* BEGIN *

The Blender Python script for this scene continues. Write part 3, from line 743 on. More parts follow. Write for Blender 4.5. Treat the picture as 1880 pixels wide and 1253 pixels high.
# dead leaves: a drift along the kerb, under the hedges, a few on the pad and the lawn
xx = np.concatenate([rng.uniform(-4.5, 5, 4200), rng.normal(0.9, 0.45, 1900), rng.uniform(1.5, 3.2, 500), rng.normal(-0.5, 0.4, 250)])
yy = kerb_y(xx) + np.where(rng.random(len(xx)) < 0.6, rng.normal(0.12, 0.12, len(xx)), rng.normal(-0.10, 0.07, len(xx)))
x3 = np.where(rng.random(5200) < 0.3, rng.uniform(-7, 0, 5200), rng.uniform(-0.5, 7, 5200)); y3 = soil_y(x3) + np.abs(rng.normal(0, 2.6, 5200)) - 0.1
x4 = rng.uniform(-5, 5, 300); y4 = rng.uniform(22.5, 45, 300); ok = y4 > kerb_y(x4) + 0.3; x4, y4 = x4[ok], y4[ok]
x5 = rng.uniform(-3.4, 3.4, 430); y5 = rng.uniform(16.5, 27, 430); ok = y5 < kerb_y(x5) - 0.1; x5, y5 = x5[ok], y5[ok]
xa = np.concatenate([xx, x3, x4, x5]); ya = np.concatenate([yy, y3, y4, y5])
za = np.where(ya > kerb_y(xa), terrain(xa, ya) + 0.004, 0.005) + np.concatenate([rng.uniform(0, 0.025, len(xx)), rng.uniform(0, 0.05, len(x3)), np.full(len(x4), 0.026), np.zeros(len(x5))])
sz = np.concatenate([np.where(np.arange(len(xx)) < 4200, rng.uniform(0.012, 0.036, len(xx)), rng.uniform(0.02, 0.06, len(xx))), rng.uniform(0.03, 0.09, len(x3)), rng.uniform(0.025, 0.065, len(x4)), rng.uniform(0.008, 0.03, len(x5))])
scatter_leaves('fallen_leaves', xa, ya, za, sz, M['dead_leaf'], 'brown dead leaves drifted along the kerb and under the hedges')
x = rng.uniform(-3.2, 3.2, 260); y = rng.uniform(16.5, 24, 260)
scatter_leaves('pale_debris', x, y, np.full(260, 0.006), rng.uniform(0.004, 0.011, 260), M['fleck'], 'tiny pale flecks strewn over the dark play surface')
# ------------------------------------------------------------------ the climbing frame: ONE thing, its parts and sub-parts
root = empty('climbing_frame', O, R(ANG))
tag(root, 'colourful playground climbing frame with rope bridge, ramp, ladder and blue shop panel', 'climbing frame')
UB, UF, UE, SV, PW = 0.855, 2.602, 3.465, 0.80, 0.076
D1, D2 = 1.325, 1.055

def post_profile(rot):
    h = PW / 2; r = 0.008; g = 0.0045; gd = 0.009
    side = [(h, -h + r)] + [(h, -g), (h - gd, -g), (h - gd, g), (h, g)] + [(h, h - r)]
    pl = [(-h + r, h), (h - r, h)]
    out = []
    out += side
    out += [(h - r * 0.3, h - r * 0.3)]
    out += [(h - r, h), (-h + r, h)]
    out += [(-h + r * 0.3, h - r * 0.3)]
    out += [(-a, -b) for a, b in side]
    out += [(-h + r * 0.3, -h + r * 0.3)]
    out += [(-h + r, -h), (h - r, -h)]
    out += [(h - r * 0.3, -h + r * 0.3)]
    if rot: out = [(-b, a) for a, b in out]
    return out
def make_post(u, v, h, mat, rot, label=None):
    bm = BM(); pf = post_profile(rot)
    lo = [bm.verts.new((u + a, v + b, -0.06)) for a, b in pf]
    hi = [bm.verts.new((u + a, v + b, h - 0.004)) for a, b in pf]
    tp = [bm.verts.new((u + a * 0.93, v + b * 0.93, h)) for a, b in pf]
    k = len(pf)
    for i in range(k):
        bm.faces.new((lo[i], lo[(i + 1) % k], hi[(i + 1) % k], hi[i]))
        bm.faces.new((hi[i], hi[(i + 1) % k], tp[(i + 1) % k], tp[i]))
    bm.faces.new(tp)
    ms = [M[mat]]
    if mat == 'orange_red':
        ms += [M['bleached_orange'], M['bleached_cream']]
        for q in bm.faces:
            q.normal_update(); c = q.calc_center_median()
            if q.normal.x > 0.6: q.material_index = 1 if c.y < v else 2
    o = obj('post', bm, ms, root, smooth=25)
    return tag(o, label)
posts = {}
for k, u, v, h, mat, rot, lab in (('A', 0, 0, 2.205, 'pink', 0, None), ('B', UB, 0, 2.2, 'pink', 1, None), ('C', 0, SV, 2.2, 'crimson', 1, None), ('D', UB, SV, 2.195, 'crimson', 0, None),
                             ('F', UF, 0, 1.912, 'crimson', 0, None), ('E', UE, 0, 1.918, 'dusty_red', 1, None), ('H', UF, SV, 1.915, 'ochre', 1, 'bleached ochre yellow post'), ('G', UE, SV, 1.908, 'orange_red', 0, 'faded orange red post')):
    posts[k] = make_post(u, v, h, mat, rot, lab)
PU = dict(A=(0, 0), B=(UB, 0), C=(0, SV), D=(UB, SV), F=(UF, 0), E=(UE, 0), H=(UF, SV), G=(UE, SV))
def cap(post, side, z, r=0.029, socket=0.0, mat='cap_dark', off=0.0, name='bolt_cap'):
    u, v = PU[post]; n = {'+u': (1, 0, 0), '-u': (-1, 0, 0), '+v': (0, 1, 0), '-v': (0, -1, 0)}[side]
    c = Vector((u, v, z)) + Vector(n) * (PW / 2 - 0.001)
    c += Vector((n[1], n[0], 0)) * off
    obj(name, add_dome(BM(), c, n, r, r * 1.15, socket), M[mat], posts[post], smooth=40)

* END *

Track down every line of the material containing the string "parts", and copy it.

The Blender Python script for this scene continues. Write part 3, from line 743 on. More parts follow. Write for Blender 4.5. Treat the picture as 1880 pixels wide and 1253 pixels high.
# ------------------------------------------------------------------ the climbing frame: ONE thing, its parts and sub-parts